Nelson Mandela has a genius for saying goodbye, honed, perhaps, by a life of leave-taking – of underground work and flight from the apartheid police, of arrest, imprisonment and rare, brief, visits.
When he stood down as president of the ANC in 1997, and of the country in 1999, he brought that ability to its highest political pitch. The decision to step away voluntarily from power will be one of the foundation stones of his legacy.
And when, in 2004, he began a more profound withdrawal, saying "don't call me, I'll call you" he was insisting that South Africa learn to get along without his guidance, overt or implicit. As much as he may have sought peace after a life of constant struggle, Madiba was also teaching a basic lesson: this must be a nation of laws, and of institutions, not of men, certainly not of one man.
We, his people, are less gifted.
If Mandela's goodbyes were a bestowal, a way of turning the absence of his person into the presence of his example, we struggled to understand.
Some of us did not want to let him go, besieging him with pleas for intervention, for anointment, for the sheer, unrivalled, force of his being at World Cup bids, fundraisers, and election events. In the space of his refusals, a Mandela industry grew up designed to protect him and his legacy, but clearly, naturally, incapable of embodying him, and at times susceptible to glib shorthand.
Others, however, were all too hasty to see him off. As our transition progressed, and in some ways soured, Mandela's tough-minded commitment to reconciliation based on the restoration of justice was caricatured by critics as too soft, too forgiving, inadequate to the increasingly urgent project of a deep transformation in South Africa's power structures, and in the lives of millions of still-immiserated people. For them Mandela could be dismissed as an ANC leader who made white people and foreigners feel comfortable, at a time when discomfort was needed.
Gloss of negotiated compromise
This cartoon of course, utterly elides his record as an African nationalist and a pioneer of armed struggle. It misses the fact that he was able to give the victory of the liberation movements a gloss of negotiated compromise for long enough to secure peace, without budging an inch on basic principle.
As he pointed out in 1995 (and repeated in various forms afterward) "we can neither heal not build if such healing and building are perceived as a one-way process, with the victims of past injustices forgiving and the beneficiaries merely content in gratitude".
An incapacity to recall the radical demand of Mandela's humanism, and a tendency to congeal his personality in bronze and branding, however, may be the least of our failures.
The truth is that Nelson Mandela has been absent not just from banquets, front pages, and the high councils of the ANC, for close to a decade. He has too often been absent from our conception of ourselves, and the messy, joyous work of building a democracy in which the full realisation of our individual and collective humanity is possible.

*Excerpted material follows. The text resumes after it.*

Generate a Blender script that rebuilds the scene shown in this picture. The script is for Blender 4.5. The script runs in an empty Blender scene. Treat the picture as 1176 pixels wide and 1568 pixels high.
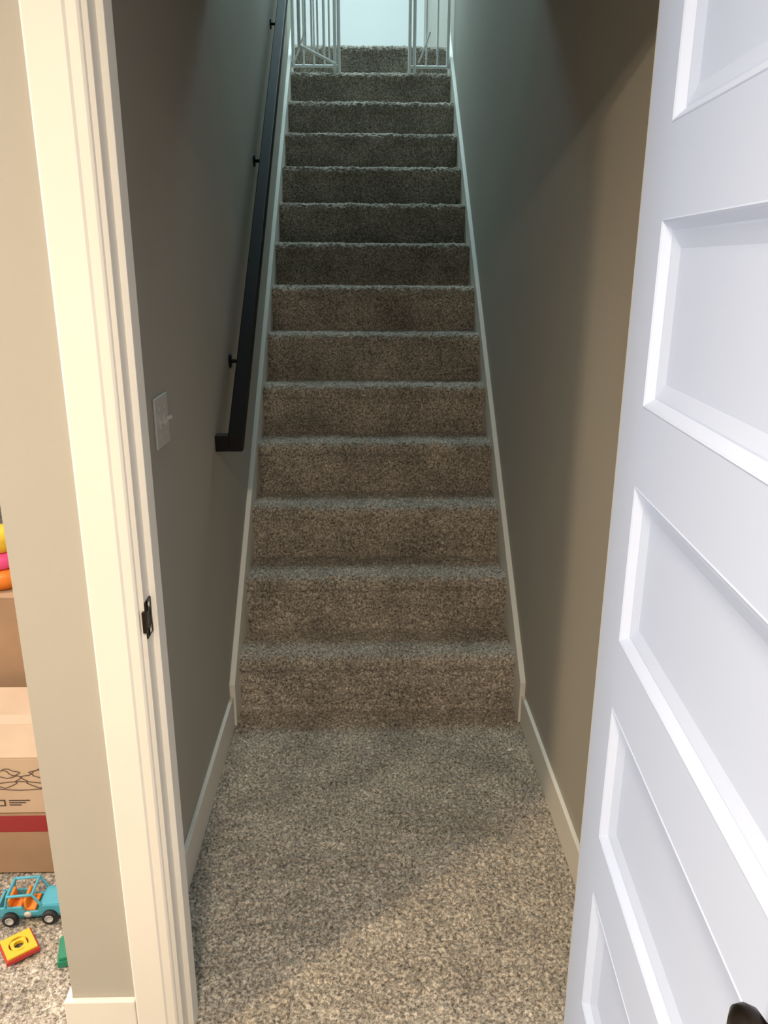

The ANC, which he regarded as essential to the transformation of our national life, without which, he said, "I would be nothing", is struggling amid factionalism and greed to recall his 2009 injunction "to let the good of our people always remain supreme in all our considerations".
As its hegemony frays, and the personal interests of its leaders seem at times to dominate all of its considerations (and ours) the ANC reaches more and more often for the kind of nationalism that Mandela himself would have rejected outright: a nationalism of the security state and the militarised police, of secrecy and legislated respect, of "culture" hardened into an apparatus of patronage and control.
That is not the end of the story, however. As he hovers on the threshold, almost certainly for the last time, Madiba's long goodbye takes on the form of a return, not as a statue, or as a caricature, but as living potential.
That potential is around us in democratic institutions and traditions that, if young, or threatened, are also resilient and powerful. It is present as we recall his insistence on a domestic and foreign policy centred on human rights, and in judgement after progressive judgement handed down by the Constitutional Court. It is visible in the agonisingly slow, but vital change in the shape of our cities, and the refusal of South Africans to be content with half-a-life, or with the outer forms of freedom, absent its content.
"Memory," Madiba said, "is the fabric of identity".
With his memory woven into it, our national fabric is immeasurably stronger. Mayibuye.